The Round Table

Last week in a post about asking more questions, I mentioned my “round table of advisors”. A few of you asked me about this so I thought I’d give you a quick rundown on choosing advisors.


This imagery all came about for me once when I was trying to make an important career decision and I was worried about what the company would think. A dear friend said “A company can’t think. Humans can think and feel. But a company is not a sentient being. Stop giving ‘the company’ a seat at your decision making table.”

This stopped me in my tracks. Who DID have a seat at my decision making table? Who are my advisors? Who has earned the right to give voice to their opinion on my life?

Here’s the deal.

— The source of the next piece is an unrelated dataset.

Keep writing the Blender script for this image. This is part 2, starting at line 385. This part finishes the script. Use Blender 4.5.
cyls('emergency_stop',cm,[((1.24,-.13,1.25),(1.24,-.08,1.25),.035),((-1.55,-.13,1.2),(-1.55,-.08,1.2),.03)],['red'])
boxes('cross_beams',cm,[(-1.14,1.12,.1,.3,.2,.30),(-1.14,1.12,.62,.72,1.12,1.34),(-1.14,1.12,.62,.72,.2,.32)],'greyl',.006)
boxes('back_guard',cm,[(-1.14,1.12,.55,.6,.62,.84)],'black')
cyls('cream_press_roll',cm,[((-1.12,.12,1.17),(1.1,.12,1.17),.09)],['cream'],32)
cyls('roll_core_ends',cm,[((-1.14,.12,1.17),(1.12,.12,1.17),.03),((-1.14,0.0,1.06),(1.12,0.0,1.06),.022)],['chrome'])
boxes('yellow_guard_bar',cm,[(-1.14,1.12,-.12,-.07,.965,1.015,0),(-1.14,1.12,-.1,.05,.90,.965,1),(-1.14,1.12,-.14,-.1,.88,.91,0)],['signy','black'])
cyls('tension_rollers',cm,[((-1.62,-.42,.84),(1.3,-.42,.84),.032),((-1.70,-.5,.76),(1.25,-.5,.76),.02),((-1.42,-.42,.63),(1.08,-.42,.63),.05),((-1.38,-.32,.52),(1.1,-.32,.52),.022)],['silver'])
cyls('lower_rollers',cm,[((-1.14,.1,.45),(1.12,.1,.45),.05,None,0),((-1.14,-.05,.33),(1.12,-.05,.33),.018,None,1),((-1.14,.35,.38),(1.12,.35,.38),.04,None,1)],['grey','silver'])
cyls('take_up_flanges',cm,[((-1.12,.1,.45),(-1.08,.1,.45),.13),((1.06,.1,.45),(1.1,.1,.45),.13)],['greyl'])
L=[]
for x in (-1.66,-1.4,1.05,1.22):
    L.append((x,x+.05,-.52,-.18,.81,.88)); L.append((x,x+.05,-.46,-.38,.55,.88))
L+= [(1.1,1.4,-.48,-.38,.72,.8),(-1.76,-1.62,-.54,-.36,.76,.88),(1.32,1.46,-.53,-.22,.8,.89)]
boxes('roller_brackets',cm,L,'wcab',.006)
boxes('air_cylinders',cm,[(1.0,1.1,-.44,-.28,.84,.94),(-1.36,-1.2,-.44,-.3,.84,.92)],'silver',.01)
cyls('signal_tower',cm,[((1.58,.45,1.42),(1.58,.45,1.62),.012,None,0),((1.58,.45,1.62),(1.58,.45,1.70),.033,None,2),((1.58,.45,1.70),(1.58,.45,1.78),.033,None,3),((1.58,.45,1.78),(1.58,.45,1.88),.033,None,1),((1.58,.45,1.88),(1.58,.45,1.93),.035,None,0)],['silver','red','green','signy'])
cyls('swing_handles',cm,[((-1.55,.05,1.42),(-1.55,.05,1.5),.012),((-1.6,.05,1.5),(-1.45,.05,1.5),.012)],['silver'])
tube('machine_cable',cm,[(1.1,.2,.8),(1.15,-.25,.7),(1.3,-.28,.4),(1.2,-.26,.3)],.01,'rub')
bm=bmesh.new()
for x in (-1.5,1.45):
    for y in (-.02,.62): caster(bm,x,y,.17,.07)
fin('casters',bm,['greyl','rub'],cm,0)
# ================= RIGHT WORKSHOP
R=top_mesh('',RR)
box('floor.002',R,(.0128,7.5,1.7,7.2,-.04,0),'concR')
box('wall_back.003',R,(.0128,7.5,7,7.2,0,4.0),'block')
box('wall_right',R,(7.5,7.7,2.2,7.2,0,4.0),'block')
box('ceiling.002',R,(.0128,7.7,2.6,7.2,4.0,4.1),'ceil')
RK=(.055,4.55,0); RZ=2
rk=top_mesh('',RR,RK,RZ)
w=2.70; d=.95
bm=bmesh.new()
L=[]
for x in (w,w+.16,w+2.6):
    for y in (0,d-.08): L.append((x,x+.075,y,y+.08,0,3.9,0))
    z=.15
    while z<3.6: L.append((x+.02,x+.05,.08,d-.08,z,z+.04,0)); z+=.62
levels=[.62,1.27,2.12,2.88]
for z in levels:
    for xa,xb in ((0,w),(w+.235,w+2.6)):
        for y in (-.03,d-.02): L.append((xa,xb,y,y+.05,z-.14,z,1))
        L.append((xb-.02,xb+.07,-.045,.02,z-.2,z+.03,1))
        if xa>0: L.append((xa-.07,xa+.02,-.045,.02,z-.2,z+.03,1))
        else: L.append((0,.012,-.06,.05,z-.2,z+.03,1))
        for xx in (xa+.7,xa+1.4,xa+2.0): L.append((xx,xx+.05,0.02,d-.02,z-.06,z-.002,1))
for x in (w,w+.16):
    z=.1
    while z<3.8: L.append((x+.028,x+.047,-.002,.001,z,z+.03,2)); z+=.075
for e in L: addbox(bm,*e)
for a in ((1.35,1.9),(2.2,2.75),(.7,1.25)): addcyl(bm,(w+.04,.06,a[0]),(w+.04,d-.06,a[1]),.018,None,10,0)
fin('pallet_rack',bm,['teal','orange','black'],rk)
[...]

The table is small because (a) I am extremely independent and (b) most people have an agenda…even good people.

Some rules for my round table:
– They have to have known me long enough to see me in different seasons and circumstances
– They know about my past and understand how it influences me (this helps me avoid making trauma influenced decisions)
– Some of them do what I do for a living and know my work ethic and style
– Some of them do something totally different and don’t give a shit about the nitty gritty details of my work
– No matter what they do, I’m inspired by their work and values
– They can live with my not taking their advice and going my own way…and would never say “I told you so…”
– They are okay with “woo woo” stuff even if they don’t believe it…meaning my belief in the “woo woo” doesn’t make them think less of me
– They are fun. We laugh together.

And the most important thing about each member of my advisor table…they care deeply about ME!

No, I do not get these people together for a board meeting. But I could. They know each other or about each other. They aren’t surprised when I say “Yeah, that’s what M said too” because they’ve been at this a while with me.

No, I do not always seek their advice before making decisions. Sometimes I just know and they support my crazy strong sense of intuition.

Yes, they do know something about my finances, my mental health, my physical well-being, or my relationship status. These are my people…of course they know.

Some members of my advisor table read my contracts and tell me when I undervalue myself. Others tell me I need to pray or get in touch with my creativity. One always tells me to knock it off and make a decision, when I’m floundering. And at least one regularly says “I’m not sure why you are asking me, you already know what you are going to do.” (He’s not wrong.)

Companies don’t sit at the table. Your enemies don’t sit at the table. People who need you to behave, comply, play small, or be anyone other than your fabulous self better not even try to pull out a chair at the table or the big guy from MIT will show them out. (Love you G)

Get yourself a table of advisors. Be a member of someone’s table. The sooner the better.